The Link between Attitudes and Behavior

  • Richard LaPierre: Attitudes and behavior don’t always go together

  • Allan Wicker: Attitudes and behavior are only weakly correlated

  • Stephan Kraus: Attitudes significantly and substantially predict future behavior

Context

  • Level of correspondence / similarity between attitude measures and behavior

    • The more specific the initial attitude question was, the better it predicted the behavior

  • Icek Ajzen’s Theory of Planned Behavior: Our attitudes influence our behavior through a process of deliberate decision making, and their impact is limited in four respects

    • Limit One: Behavior is influenced less by general attitudes than by attitudes toward a specific behavior

    • Limit Two: Behavior is also influenced by subjective norms (our beliefs about what others think we should do)
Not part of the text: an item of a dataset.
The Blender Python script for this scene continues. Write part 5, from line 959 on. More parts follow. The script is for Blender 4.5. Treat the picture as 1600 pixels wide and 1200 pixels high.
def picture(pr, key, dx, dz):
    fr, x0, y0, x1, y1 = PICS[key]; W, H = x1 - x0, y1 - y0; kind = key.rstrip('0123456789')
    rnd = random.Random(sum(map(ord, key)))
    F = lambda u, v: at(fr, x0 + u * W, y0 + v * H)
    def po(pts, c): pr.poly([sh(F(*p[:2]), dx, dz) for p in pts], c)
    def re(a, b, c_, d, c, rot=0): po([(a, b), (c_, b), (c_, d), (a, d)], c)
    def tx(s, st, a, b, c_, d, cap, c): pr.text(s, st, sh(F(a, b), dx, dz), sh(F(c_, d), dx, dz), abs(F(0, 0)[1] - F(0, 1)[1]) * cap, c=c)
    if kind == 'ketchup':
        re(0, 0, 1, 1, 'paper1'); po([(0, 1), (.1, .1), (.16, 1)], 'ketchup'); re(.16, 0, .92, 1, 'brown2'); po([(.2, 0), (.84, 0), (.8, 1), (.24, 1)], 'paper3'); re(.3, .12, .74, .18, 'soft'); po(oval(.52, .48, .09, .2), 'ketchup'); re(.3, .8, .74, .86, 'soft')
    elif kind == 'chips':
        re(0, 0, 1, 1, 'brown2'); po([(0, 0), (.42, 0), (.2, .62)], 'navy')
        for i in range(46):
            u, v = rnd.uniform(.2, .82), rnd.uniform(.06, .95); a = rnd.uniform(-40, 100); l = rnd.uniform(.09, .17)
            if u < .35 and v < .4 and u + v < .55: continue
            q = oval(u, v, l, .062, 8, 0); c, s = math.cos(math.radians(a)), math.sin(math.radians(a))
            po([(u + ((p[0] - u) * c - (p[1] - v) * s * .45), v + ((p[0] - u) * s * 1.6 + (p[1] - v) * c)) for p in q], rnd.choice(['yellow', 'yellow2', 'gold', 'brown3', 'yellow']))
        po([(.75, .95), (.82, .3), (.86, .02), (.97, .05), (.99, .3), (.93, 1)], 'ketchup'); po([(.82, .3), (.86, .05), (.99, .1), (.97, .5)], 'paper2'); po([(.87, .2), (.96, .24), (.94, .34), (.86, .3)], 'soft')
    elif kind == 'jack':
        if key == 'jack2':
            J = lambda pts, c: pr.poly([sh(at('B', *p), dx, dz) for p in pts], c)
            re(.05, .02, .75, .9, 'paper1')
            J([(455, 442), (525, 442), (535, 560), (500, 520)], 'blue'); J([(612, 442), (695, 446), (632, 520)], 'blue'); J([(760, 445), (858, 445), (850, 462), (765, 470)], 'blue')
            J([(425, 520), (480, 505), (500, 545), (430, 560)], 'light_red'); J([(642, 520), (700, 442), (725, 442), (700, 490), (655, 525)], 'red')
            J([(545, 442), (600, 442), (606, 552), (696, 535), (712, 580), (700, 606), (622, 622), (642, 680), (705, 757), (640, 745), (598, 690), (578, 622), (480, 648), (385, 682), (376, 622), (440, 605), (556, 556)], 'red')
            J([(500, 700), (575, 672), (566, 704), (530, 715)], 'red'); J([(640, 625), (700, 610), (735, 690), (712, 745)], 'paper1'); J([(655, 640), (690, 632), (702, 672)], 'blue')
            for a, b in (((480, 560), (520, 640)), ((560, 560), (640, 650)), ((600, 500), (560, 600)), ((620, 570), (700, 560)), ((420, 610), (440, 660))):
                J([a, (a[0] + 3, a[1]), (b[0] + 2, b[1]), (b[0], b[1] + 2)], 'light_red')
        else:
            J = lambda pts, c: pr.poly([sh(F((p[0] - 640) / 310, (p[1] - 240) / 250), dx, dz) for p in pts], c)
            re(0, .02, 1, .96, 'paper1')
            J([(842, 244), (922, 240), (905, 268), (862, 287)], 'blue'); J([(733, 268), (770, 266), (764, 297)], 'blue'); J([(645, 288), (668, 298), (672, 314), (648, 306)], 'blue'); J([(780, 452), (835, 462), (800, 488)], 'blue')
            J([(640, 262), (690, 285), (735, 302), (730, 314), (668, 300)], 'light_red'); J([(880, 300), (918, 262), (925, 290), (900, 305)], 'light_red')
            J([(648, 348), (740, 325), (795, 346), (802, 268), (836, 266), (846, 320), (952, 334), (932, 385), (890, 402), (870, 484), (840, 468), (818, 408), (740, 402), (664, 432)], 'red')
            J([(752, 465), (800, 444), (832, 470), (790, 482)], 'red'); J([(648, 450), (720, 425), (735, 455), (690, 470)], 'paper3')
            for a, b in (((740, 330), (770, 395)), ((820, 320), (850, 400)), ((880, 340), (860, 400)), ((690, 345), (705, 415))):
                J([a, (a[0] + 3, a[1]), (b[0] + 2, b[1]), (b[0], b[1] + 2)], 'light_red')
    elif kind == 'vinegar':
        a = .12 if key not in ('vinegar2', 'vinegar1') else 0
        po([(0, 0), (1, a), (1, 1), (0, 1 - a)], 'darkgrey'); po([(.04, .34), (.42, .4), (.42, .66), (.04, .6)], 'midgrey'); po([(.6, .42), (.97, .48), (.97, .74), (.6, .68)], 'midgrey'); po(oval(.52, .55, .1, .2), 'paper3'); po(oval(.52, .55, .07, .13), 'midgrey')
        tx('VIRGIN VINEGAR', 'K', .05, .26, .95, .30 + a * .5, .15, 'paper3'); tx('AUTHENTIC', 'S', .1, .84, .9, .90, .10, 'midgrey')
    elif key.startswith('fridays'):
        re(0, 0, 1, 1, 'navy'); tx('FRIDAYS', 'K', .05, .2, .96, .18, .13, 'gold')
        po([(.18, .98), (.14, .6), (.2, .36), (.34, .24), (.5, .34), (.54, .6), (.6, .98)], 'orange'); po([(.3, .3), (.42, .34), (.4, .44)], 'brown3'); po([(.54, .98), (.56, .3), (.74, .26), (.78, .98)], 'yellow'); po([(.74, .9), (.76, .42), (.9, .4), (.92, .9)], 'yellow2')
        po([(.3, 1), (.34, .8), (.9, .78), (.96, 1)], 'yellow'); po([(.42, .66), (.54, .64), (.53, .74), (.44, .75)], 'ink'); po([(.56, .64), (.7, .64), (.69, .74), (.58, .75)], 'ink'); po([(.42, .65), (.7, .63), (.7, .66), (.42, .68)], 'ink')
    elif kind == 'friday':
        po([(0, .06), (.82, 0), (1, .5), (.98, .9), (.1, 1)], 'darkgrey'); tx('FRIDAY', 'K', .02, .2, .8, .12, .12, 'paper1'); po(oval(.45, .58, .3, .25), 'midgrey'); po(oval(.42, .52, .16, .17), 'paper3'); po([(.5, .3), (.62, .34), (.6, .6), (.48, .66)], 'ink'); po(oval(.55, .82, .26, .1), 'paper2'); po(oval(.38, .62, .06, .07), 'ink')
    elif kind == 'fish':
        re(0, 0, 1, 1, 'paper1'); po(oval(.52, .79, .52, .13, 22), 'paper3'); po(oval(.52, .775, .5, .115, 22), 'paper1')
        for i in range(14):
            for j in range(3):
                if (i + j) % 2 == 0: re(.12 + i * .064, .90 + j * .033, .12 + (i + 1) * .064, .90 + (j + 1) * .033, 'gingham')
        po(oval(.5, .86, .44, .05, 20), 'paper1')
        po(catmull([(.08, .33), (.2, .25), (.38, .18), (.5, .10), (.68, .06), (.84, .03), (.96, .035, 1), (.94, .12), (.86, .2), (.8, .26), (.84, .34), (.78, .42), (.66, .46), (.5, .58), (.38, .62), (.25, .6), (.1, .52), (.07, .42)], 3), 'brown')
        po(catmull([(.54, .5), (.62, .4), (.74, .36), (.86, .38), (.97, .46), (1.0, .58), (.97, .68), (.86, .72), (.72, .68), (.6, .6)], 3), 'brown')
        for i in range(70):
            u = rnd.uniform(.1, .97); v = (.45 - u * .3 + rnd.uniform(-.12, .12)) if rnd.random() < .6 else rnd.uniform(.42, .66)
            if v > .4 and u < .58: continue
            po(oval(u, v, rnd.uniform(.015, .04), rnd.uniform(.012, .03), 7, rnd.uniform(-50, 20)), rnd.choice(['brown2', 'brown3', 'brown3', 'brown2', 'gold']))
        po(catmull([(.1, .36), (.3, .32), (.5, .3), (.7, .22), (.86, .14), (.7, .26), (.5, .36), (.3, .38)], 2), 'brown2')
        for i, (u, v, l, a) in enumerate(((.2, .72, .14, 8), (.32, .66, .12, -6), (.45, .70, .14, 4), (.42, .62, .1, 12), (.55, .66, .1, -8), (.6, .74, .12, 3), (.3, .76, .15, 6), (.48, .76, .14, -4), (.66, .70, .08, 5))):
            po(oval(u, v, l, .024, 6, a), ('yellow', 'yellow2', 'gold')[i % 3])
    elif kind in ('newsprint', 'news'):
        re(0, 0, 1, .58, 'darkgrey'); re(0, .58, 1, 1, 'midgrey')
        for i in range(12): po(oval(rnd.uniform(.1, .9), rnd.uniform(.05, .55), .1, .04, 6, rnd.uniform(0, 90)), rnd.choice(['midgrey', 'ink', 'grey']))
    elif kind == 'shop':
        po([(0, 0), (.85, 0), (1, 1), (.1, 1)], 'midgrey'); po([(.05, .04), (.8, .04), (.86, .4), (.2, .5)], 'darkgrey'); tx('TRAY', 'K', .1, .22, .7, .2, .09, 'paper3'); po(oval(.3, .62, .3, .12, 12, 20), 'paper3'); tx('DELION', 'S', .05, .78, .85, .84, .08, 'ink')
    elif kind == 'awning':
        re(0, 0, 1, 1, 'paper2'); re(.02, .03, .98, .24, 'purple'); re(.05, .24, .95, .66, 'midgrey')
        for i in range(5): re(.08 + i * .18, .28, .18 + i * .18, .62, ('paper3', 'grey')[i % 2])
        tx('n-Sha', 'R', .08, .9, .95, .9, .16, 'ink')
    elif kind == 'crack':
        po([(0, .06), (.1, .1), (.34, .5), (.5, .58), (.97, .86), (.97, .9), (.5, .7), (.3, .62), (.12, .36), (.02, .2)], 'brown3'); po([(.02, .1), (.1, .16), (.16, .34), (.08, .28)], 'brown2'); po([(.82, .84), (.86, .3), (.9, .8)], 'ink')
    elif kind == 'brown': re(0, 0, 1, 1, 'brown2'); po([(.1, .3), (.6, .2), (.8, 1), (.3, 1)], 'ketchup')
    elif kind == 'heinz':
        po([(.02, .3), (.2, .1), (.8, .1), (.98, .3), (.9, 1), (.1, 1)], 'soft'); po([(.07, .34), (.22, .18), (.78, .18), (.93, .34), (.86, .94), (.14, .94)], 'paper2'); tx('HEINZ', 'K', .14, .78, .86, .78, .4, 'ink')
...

    • Limit Three: Attitudes give rise to behavior only when we perceive the behavior to be within our control

    • Limit Four: People often do not or cannot follow through on their intentions

Strength of the Attitude

  • Specific attitudes combine with social factors to produce behavior

  • Depends on the importance / strength of the attitude

  • Attitudes people hold most passionately are those that concern issues that…

    • Directly affect their own self-interest

    • Relate to deeply held philosophical, political, and religious values

    • Are of concern to their close friends, family, and social in-groups

  • When people are surrounded by others who are like-minded, the attitudes they hold are stronger and more resistant to change

  • Factors that indicate the strength of an attitude and its link to behavior

    • People tend to behave in ways that are consistent with their attitudes when they are well informed

    • Attitudes are more stable and more predictive of behavior when they are born of direct personal experience

    • An attitude can be strengthened by an attack against it from a persuasive message

    • Strong attitudes are highly accessible in awareness (they are quickly and easily brought to mind)

Cultural Context

  • Western cultures

    • Value independence

    • Common to see our attitudes as a part of who we are

    • Our likes and dislikes will remain relatively consistent over time and predictive of behavior

  • East Asian cultures

    • Independence is less highly valued

    • A person’s attitude might not show the same level of consistency

    • Attitude depends more on contextual factors (social norms, others’ expectations, roles, and obligations)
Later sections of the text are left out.